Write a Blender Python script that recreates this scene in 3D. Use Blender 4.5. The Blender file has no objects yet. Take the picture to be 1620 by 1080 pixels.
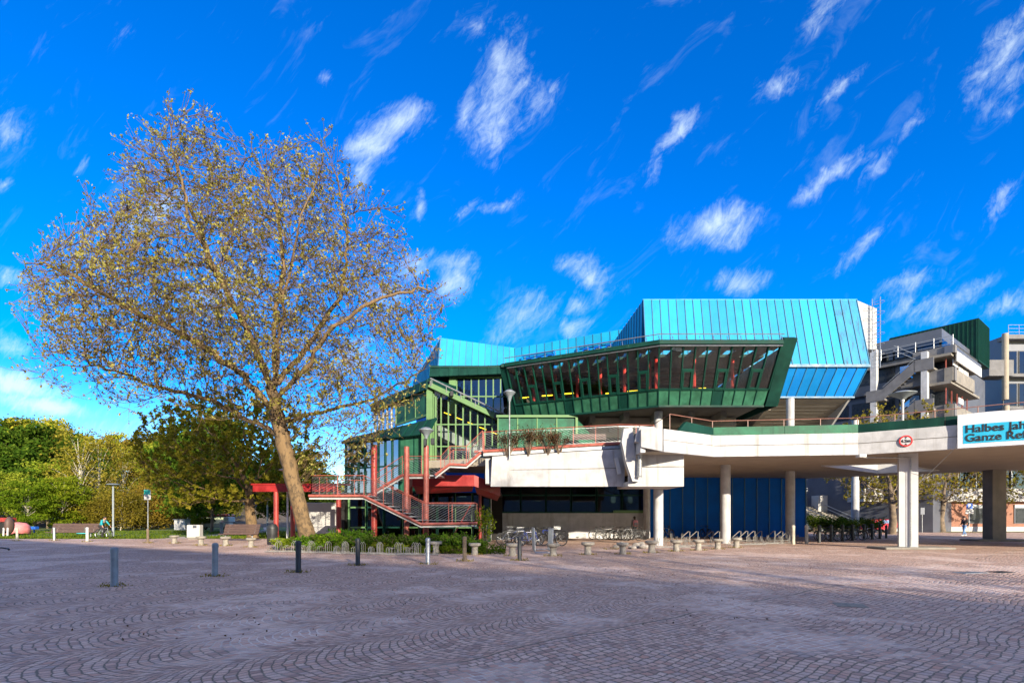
import bpy, math, random
import numpy as np
from mathutils import Vector, Matrix, kdtree, noise as mnoise
from mathutils.geometry import tessellate_polygon
R = math.radians
random.seed(7); np.random.seed(7)
SC = bpy.context.scene
COL = SC.collection

# ------------------------------------------------------------------ camera, sky, sun, exposure
F = 832.0; HZ = 818.0; CX = 810.0; CAMH = 1.65
cd = bpy.data.cameras.new('camera'); cam = bpy.data.objects.new('camera', cd); COL.objects.link(cam)
cam.location = (0, 0, CAMH); cam.rotation_euler = (R(90), 0, 0)
cd.sensor_width = 36; cd.lens = 36*F/1620; cd.shift_y = (HZ-540)/1620; cd.clip_start = .05; cd.clip_end = 6000
SC.camera = cam
SUN_EL = 17.0; SUN_AZ = (0.41, -0.912)          # horizontal direction towards the sun
SKY_STRENGTH = 0.15; SUN_STRENGTH = 5.0
SC.view_settings.view_transform = 'Standard'; SC.view_settings.look = 'None'
SC.view_settings.exposure = 1.07; SC.view_settings.gamma = 1.0
SC.cycles.max_bounces = 6; SC.cycles.transparent_max_bounces = 12
SC.cycles.diffuse_bounces = 3; SC.cycles.glossy_bounces = 3; SC.cycles.transmission_bounces = 4
SC.cycles.use_denoising = True; SC.cycles.sample_clamp_indirect = 6
sd = bpy.data.lights.new('sun', 'SUN'); sun = bpy.data.objects.new('sun', sd); COL.objects.link(sun)
sd.energy = SUN_STRENGTH; sd.angle = R(0.5); sd.color = (1.0, .87, .68)
_s = Vector((SUN_AZ[0]*math.cos(R(SUN_EL)), SUN_AZ[1]*math.cos(R(SUN_EL)), math.sin(R(SUN_EL))))
sun.rotation_euler = _s.to_track_quat('Z', 'Y').to_euler(); sun.location = (40, -60, 40)

class NT:
    def __init__(s, tree): s.t = tree; s.n = tree.nodes; s.l = tree.links
    def new(s, typ, **kw):
        n = s.n.new(typ)
        for k, v in kw.items(): setattr(n, k, v)
        return n
    def put(s, sock, v):
        if isinstance(v, bpy.types.NodeSocket): s.l.new(v, sock)
        else: sock.default_value = v
    def m(s, op, a, b=None, c=None, clamp=False):
        n = s.new('ShaderNodeMath', operation=op, use_clamp=clamp)
        s.put(n.inputs[0], a)
        if b is not None: s.put(n.inputs[1], b)
        if c is not None: s.put(n.inputs[2], c)
        return n.outputs[0]
    def mix(s, f, a, b, mode='MIX'):
        n = s.new('ShaderNodeMix', data_type='RGBA', blend_type=mode)
        s.put(n.inputs[0], f); s.put(n.inputs[6], a if isinstance(a, bpy.types.NodeSocket) else (*a[:3], 1))
        s.put(n.inputs[7], b if isinstance(b, bpy.types.NodeSocket) else (*b[:3], 1))
        return n.outputs[2]
    def ramp(s, v, lo, hi, a=0.0, b=1.0):
        n = s.new('ShaderNodeMapRange', interpolation_type='SMOOTHSTEP')
        s.put(n.inputs[0], v); n.inputs[1].default_value = lo; n.inputs[2].default_value = hi
        n.inputs[3].default_value = a; n.inputs[4].default_value = b
        return n.outputs[0]
    def noise(s, vec, scale, detail=4, rough=.55, dist=0.0):
        n = s.new('ShaderNodeTexNoise'); s.put(n.inputs['Vector'], vec)
        n.inputs['Scale'].default_value = scale; n.inputs['Detail'].default_value = detail
        n.inputs['Roughness'].default_value = rough; n.inputs['Distortion'].default_value = dist
        return n.outputs[0]
    def xyz(s, v):
        n = s.new('ShaderNodeSeparateXYZ'); s.put(n.inputs[0], v); return n.outputs
    def vec(s, x, y, z):
        n = s.new('ShaderNodeCombineXYZ'); s.put(n.inputs[0], x); s.put(n.inputs[1], y); s.put(n.inputs[2], z); return n.outputs[0]
    def mapping(s, v, scale=(1, 1, 1), loc=(0, 0, 0), rot=(0, 0, 0), typ='POINT'):
        n = s.new('ShaderNodeMapping', vector_type=typ); s.put(n.inputs[0], v)
        n.inputs[1].default_value = loc; n.inputs[2].default_value = rot; n.inputs[3].default_value = scale
        return n.outputs[0]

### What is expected
Your task is to pick out every line with the string "objects" and copy it.

### Task output
Write a Blender Python script that recreates this scene in 3D. Use Blender 4.5. The Blender file has no objects yet. Take the picture to be 1620 by 1080 pixels.
cd = bpy.data.cameras.new('camera'); cam = bpy.data.objects.new('camera', cd); COL.objects.link(cam)
sd = bpy.data.lights.new('sun', 'SUN'); sun = bpy.data.objects.new('sun', sd); COL.objects.link(sun)